Opinion
2014-10-8
Allyn & Fortuna LLP, New York, N.Y. (Paula Lopez and Nicholas Fortuna of counsel), for petitioner. Jeffrey J. Fortunato, County Attorney, New City, N.Y. (Thomas Simeti of counsel), for respondents Joan H. Facelle and Rockland County Department of Health.
Allyn & Fortuna LLP, New York, N.Y. (Paula Lopez and Nicholas Fortuna of counsel), for petitioner. Jeffrey J. Fortunato, County Attorney, New City, N.Y. (Thomas Simeti of counsel), for respondents Joan H. Facelle and Rockland County Department of Health.
Eric T. Schneiderman, Attorney General, New York, N.Y. (Richard Dearing and Simon Heller of counsel), for respondents Nirav R. Shah, New York State Department of Health, Thomas H. Mattox, and New York State Department of Taxation and Finance.

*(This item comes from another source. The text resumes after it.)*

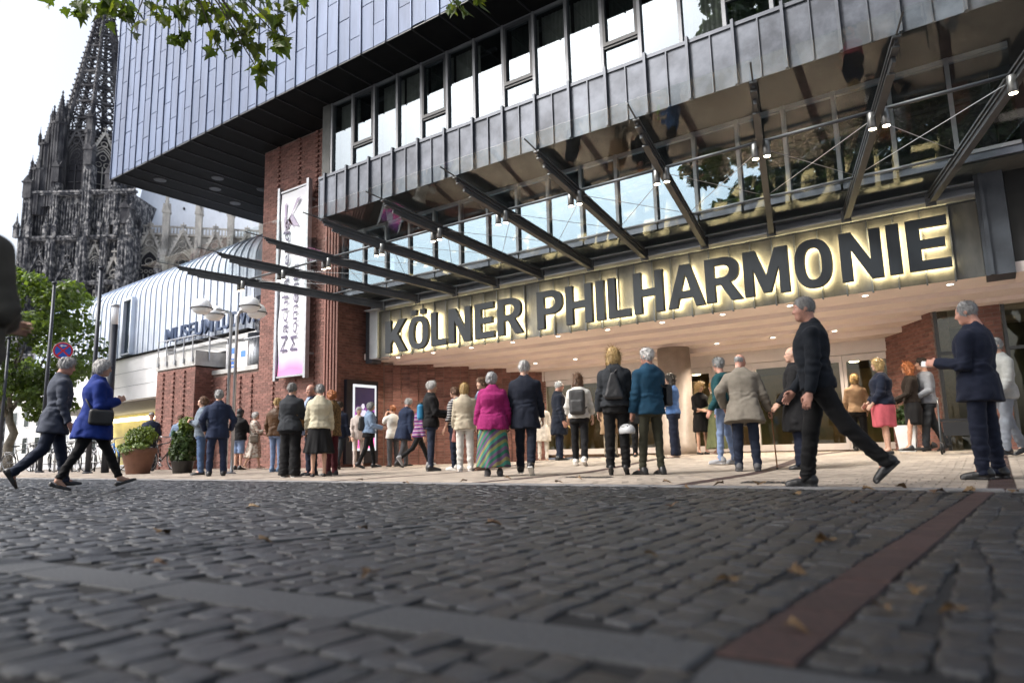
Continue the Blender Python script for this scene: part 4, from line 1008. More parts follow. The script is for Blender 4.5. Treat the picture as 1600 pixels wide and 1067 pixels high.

Proceeding pursuant to CPLR article 78 to review a determination of the respondent Joan H. Facelle, Commissioner of the Rockland County Department of Health, dated June 18, 2012, which affirmed a decision of a hearing officer of the Rockland County Department of Health, dated March 13, 2012, made after a hearing, finding that the petitioner committed two violations of Public Health Law § 1399–cc(3) at one of its stores by selling cigarettes to a minor and by failing to request identification from the minor, and imposed a penalty.
ADJUDGED that the determination is confirmed, the petition is denied, and the proceeding is dismissed on the merits, with one bill of costs payable to the respondents appearing separately and filing separate briefs.
Upon judicial review of a determination rendered by an administrative body following a hearing, this Court's function is limited to consideration of whether the determination is supported by substantial evidence ( see Matter of Jennings v. New York State Off. of Mental Health, 90 N.Y.2d 227, 239, 660 N.Y.S.2d 352, 682 N.E.2d 953; Matter of Lahey v. Kelly, 71 N.Y.2d 135, 140, 524 N.Y.S.2d 30, 518 N.E.2d 924). Substantial evidence has been defined as “such relevant proof as a reasonable mind may accept as adequate to support a conclusion or ultimate fact” (300 Gramatan Ave. Assoc. v. State Div. of Human Rights, 45 N.Y.2d 176, 180, 408 N.Y.S.2d 54, 379 N.E.2d 1183). The term “substantial evidence” has been held to be a “minimal standard” (Matter of FMC Corp. [Peroxygen Chems. Div.] v. Unmack, 92 N.Y.2d 179, 188, 677 N.Y.S.2d 269, 699 N.E.2d 893; Matter of S & S Pub, Inc. v. New York State Liq. Auth., 49 A.D.3d 654, 654, 852 N.Y.S.2d 804 [internal quotation marks omitted] ). “Hearsay evidence is admissible in administrative proceedings, and may, if sufficiently relevant and probative, constitute substantial evidence” ( Matter of S & S Pub, Inc. v. New York State Liq. Auth., 49 A.D.3d at 654, 852 N.Y.S.2d 804; see People ex rel. Vega v. Smith, 66 N.Y.2d 130, 139, 495 N.Y.S.2d 332, 485 N.E.2d 997).
Here, the determination affirming the hearing officer's decision that the petitioner violated Public Health Law § 1399–cc(3) by selling cigarettes to an individual less than 18 years of age and by failing to request identification to establish that individual's age, is supported by substantial evidence ( see Matter of Genovese Drug Stores, Inc. v. Harper, 49 A.D.3d 735, 735, 854 N.Y.S.2d 191; cf. Matter of Hoch v. New York State Dept. of Health, 1 A.D.3d 994, 995, 768 N.Y.S.2d 53). Accordingly, that determination must be confirmed, the petition denied, and the proceeding dismissed on the merits.
The petitioner's contentions raised in Point II of its brief are without merit. The petitioner's contention raised in Point III of its brief is not properly before this Court. RIVERA, J.P., DICKERSON, ROMAN and DUFFY, JJ., concur.